### Task brief
Check each line below for the word "picture", and copy those that have it.

** begin Supplied data **

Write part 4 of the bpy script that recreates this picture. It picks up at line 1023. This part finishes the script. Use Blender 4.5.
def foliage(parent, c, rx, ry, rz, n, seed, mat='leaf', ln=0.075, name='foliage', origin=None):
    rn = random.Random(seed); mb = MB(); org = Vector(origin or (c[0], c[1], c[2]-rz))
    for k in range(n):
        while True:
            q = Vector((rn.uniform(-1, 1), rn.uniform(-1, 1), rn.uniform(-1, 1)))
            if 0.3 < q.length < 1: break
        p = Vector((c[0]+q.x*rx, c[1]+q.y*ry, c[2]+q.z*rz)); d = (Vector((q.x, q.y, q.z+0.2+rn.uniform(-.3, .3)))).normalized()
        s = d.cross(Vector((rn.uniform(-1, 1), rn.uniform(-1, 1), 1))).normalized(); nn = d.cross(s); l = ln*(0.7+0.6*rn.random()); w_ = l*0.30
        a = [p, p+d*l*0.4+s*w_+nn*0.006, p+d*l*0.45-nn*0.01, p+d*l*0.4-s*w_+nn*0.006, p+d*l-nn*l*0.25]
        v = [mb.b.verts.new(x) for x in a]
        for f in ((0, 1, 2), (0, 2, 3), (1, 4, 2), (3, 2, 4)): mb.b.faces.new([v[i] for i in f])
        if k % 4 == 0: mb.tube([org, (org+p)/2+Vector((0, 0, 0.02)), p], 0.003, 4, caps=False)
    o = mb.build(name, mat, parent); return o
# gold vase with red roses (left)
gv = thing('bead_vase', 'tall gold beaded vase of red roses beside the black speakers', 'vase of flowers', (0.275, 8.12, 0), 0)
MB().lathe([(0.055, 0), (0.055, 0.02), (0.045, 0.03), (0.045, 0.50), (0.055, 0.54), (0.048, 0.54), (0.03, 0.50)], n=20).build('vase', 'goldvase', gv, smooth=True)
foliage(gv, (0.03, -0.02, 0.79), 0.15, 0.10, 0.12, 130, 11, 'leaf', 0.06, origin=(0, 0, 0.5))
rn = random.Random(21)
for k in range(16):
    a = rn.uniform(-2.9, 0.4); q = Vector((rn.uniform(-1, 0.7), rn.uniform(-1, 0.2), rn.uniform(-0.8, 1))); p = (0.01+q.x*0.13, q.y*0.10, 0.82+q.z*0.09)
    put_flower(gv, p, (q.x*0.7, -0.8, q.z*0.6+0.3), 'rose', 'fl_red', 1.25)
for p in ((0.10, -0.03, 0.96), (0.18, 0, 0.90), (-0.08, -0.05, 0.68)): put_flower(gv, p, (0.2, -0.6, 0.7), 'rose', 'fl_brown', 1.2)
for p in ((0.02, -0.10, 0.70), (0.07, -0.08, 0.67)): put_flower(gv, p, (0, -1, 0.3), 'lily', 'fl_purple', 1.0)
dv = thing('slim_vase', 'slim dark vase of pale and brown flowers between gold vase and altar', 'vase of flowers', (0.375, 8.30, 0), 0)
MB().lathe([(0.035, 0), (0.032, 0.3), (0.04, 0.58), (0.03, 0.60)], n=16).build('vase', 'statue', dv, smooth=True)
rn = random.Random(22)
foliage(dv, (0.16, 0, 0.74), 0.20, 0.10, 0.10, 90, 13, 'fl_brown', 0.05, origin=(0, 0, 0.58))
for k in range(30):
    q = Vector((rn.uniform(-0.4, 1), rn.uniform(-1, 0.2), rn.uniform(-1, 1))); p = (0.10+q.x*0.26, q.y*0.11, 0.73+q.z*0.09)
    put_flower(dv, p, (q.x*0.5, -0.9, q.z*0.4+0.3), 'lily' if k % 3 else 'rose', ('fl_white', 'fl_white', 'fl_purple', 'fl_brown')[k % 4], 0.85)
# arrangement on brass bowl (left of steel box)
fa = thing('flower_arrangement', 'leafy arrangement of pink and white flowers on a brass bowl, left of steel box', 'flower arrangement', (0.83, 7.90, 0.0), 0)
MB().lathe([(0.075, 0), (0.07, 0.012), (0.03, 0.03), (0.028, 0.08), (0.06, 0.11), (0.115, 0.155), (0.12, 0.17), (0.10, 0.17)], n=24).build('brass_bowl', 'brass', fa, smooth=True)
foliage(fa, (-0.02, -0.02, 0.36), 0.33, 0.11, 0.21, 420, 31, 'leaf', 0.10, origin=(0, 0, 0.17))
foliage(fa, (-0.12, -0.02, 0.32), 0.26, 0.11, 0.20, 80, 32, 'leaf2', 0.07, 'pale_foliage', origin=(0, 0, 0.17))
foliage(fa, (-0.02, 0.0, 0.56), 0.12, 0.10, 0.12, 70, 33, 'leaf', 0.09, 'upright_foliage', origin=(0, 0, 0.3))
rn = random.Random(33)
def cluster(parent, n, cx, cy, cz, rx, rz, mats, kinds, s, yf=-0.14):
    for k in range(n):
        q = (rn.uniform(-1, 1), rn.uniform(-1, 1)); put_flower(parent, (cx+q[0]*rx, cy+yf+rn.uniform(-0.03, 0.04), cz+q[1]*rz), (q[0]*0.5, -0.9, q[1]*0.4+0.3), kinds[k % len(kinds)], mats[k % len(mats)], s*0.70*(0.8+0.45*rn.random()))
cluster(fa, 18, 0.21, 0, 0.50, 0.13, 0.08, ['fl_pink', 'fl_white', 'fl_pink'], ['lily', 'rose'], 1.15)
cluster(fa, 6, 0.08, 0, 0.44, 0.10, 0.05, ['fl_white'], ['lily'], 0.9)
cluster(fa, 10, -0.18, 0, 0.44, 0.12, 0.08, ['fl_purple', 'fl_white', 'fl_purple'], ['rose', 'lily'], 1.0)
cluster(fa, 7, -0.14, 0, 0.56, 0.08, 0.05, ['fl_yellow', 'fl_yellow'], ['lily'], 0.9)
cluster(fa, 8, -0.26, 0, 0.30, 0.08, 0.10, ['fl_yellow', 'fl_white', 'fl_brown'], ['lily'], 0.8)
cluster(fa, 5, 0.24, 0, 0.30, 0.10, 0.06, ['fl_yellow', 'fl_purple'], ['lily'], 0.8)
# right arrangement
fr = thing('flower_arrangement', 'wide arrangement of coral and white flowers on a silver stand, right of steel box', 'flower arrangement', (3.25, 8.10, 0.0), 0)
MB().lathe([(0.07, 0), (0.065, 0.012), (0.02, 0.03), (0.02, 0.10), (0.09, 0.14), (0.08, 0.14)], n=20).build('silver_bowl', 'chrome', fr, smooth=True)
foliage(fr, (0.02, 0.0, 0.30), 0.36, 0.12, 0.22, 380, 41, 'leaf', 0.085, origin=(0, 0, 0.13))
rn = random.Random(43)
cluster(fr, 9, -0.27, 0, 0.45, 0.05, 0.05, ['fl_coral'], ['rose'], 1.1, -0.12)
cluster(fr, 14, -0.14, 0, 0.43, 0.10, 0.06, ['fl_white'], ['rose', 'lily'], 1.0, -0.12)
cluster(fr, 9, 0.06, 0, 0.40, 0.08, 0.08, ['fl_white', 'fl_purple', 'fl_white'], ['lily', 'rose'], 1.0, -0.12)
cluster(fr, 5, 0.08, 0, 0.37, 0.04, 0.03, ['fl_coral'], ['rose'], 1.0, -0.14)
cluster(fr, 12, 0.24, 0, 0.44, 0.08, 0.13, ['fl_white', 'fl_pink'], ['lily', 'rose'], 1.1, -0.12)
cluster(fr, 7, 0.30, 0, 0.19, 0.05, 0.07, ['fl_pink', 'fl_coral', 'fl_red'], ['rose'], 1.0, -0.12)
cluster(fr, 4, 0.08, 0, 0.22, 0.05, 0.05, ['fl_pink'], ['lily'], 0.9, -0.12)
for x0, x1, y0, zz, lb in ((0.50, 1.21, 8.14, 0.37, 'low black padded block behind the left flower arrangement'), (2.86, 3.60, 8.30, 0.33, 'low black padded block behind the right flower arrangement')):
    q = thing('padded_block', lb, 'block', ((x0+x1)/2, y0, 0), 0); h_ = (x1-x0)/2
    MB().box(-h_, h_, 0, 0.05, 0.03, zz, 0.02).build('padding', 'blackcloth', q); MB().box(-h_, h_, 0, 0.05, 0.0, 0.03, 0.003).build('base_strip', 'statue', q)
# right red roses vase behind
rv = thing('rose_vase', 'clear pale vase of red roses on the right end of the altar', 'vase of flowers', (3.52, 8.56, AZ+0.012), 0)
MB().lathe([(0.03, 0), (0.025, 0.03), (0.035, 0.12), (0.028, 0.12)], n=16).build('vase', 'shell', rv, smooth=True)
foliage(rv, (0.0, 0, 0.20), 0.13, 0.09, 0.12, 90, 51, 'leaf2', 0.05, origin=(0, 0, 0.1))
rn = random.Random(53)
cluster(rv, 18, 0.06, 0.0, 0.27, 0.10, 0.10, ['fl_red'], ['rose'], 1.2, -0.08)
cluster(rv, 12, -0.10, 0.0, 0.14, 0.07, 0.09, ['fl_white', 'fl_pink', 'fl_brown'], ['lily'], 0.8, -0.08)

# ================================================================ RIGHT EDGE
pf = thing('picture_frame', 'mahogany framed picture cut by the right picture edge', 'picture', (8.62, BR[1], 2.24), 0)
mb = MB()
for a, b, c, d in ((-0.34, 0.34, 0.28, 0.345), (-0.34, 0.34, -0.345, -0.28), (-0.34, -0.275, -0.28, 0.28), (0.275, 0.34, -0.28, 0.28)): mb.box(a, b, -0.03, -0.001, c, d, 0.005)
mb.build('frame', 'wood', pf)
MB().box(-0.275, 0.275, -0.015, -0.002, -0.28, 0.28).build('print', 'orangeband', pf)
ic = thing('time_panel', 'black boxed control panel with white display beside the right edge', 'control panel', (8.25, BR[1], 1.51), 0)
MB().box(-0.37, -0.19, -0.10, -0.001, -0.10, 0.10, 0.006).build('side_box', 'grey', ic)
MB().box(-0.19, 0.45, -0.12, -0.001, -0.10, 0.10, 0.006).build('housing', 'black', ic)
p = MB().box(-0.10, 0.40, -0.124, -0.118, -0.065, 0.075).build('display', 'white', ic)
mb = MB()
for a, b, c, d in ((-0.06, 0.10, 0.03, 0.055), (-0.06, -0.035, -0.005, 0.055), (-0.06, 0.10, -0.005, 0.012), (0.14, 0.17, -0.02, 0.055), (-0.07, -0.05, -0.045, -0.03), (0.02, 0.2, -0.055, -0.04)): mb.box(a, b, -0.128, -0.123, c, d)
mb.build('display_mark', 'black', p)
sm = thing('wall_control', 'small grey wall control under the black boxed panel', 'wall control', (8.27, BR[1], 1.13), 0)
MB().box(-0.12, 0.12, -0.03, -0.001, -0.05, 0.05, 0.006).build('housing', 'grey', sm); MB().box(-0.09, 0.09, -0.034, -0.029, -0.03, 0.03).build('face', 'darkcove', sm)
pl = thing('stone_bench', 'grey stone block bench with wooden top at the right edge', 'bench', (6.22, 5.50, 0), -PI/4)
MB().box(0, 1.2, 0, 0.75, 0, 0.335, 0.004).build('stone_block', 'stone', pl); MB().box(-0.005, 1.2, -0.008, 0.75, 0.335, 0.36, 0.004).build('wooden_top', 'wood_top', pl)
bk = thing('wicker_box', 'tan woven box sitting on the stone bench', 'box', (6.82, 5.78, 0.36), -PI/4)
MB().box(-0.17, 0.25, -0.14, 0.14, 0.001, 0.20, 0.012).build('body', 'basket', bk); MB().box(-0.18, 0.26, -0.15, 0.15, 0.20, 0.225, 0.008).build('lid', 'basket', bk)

** end Supplied data **

### Solution to the problem
Write part 4 of the bpy script that recreates this picture. It picks up at line 1023. This part finishes the script. Use Blender 4.5.
pf = thing('picture_frame', 'mahogany framed picture cut by the right picture edge', 'picture', (8.62, BR[1], 2.24), 0)